While teaching a short course for older adults, many of them newcomers, in South Carolina government,  I invited them to turn in questions at the end of the first class and I would try to answer them in the following week’s class. I only got two—one for explaining an issue in education funding, which I am always happy to do.  The other one was quite different. The writer wanted to know how to participate in government as a blue person in a red state. Interestingly, the same day, a friend who shares my political views got yet another forwarded screed

So as I formulated my responses to  the student and the friend, drawing on my own many decades of experience as a transplanted Connecticut Yankee, I thought it would be worth sharing with my readers. While I am thinking from blue to red, it works equally well the other way if you happen to be a more conservative reader of my blog.

I have done a lot of public policy work.  Education and advocacy through the League of Women Votes. Testifying at legislative hearings. Collaborating in research with various agencies such as the Department of Revenue, the State Department of Education and the county and municipal an school boards associations. I have actually held public office as a city council member and have testified as an expert witness in a couple of disputed cases regarding education funding.  I was the most persistently center-left member of a pretty conservative academic department for 30 years. I live in a retirement community where those of a more center-left persuasion are a minority.

Friend first. I told her she was being witnessed to (a fine Southern religious term!) by this person and it was not only appropriate but obligatory to witness back. (I have had to do that with a family member who saw religion quite differently, and after that reciprocal witnessing, we remained close until his death two years ago.)  Silence is so often interpreted as agreement.  No need to be hostile. Say thank you for sharing your views and let me forward a column by someone who more closely reflects mine, The correspondent closed the subject with “I guess we will have to agree to disagree” but I’m betting she won’t be sharing any more.

So that’s one strategy: claim your silo, witness but be pleasant about it.  What else can we do?

  1. Find your people. There are lots of communities ranging from churches and bridge clubs and book clubs to neighborhoods and sailing clubs and amateur sports.  Eventually you will discern those whose leanings, political, religious, or philosophical, are more akin to yours.  That’s your silo, the place where you keep the food that gives you affirmation and support.  Silos have a role to play, but don’t be Rapunzel.  Let down your hair, cross a bridge, be in contact with people who think differently. Get involved in the community in ways that are collaborative rater than competitive. I know that my six colleagues as poll workers last November came from a variety of perspectives, but it had no bearing on the oath we took to conduct the election according to the rules and help people participate in their government according to their own values and priorities.  Serve on a board or commission, help build a Habitat House or rescue neglected animals, tutor a child.   Neither politics nor religion has a monopoly on making the world a better place.
  2. As for these other people living in different silos, be always mindful that they are more than their politics and/or religion.  They may share your enthusiasm for sailing, or quilting, or medieval history, or football or gardening or hiking.  Get to know the rest of them that isn’t politics.

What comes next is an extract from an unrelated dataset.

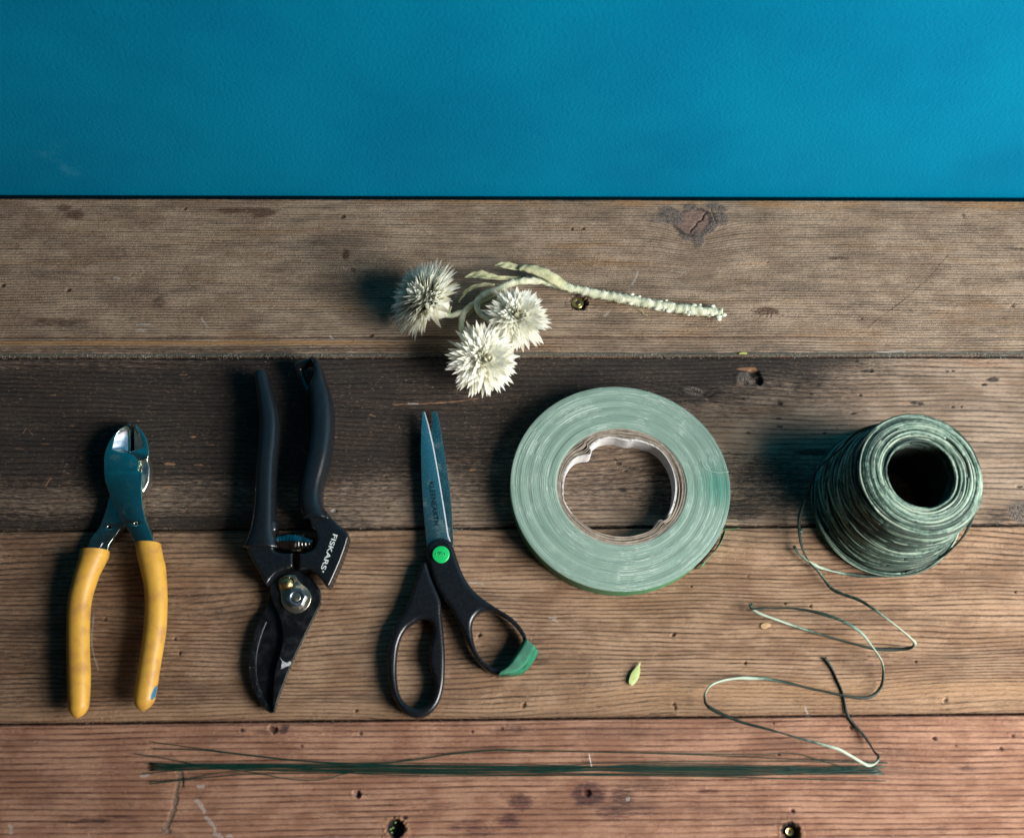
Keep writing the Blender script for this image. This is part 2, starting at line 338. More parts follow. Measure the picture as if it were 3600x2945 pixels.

Learn to appreciate one another as human beings on the same journey through life.
  3. Find ideas on the other side that you can at least partially affirm, or common ground.  Often you will find that you have the same objective but different ways of achieving it.  As Stephen Covey would say, begin with the end in mind.  What are you trying to do with this law, this ruling, this policy? Is there another, better, more equitable and efficient way of getting the desired result? How can we combat homelessness, drugs, or violence in ways that are respectful of people’s needs, people’s rights, compassion, incentives, justice?   
  4. If you are left, learn to attack (an argument, not a person) from the right. If you are right, attack from the left. I once got into a discussion with one of my more right wing colleagues about requiring internet/catalog firms to collect state sales tax.  Oh, he said, you just want to raise taxes. Not at all, I replied. Cut the tax rate if it raises too much money.  I just want a level playing field between Main Street merchants who have to collect the tax while their state governments have to exempt their out of state competitors.  It’s not just unfair, it’s inefficient. (In case you ever get into an argument with an economist, you can always win by pointing out that his or her proposal is inefficient, the most grievous sin an economist can commit.) If you are the right wing person, attack the position from the left, invoking equity and compassion
  5. Find out what the other side is thinking, and try to understand their reasoning. If you are on the right of center, commit to watching MSNBS once a week.  If you are left, Watch Fox News or read the Wall Stret Journal. If you read any editorial columnists, don’t limit yourself to Eugene Robinson and Jennifer Rubin who will reinforce your thinking; check out Hugh Hewitt and Marc Thiessen for a contrary view.
  6. Get to know your legislators and public officials and find issues on which you can speak from authority or experience and bring about limited change. Tell stories—they are more effective than abstract arguments or statistics. But do b sure you have the facts.  Invite them to explain their position and listen thoughtfully.
  7. Finally, remember that we should not succumb to either optimism (this too shall pass, technology will save us…) or pessimism (we are going to hell in a handbasket and nothing I can do will make any difference).  Both optimists and pessimists are failing to exercise their free will on matters that they care about.  Theologian Joanna Macy tells us that the only appropriate attitude is active hope, the virtue that lies halfway between optimism and pessimism. Active hope calls us to define what we hope for and find ways to actively work to make it happen.  What do you care about, and what are you going to do about it? In the process of defining your passion, your concern, your hope, and developing strategies you can employ individually or as part of a group or as a citizen, voter, or elected official, you will find your tribe and can invite them for a  visit inside your silo!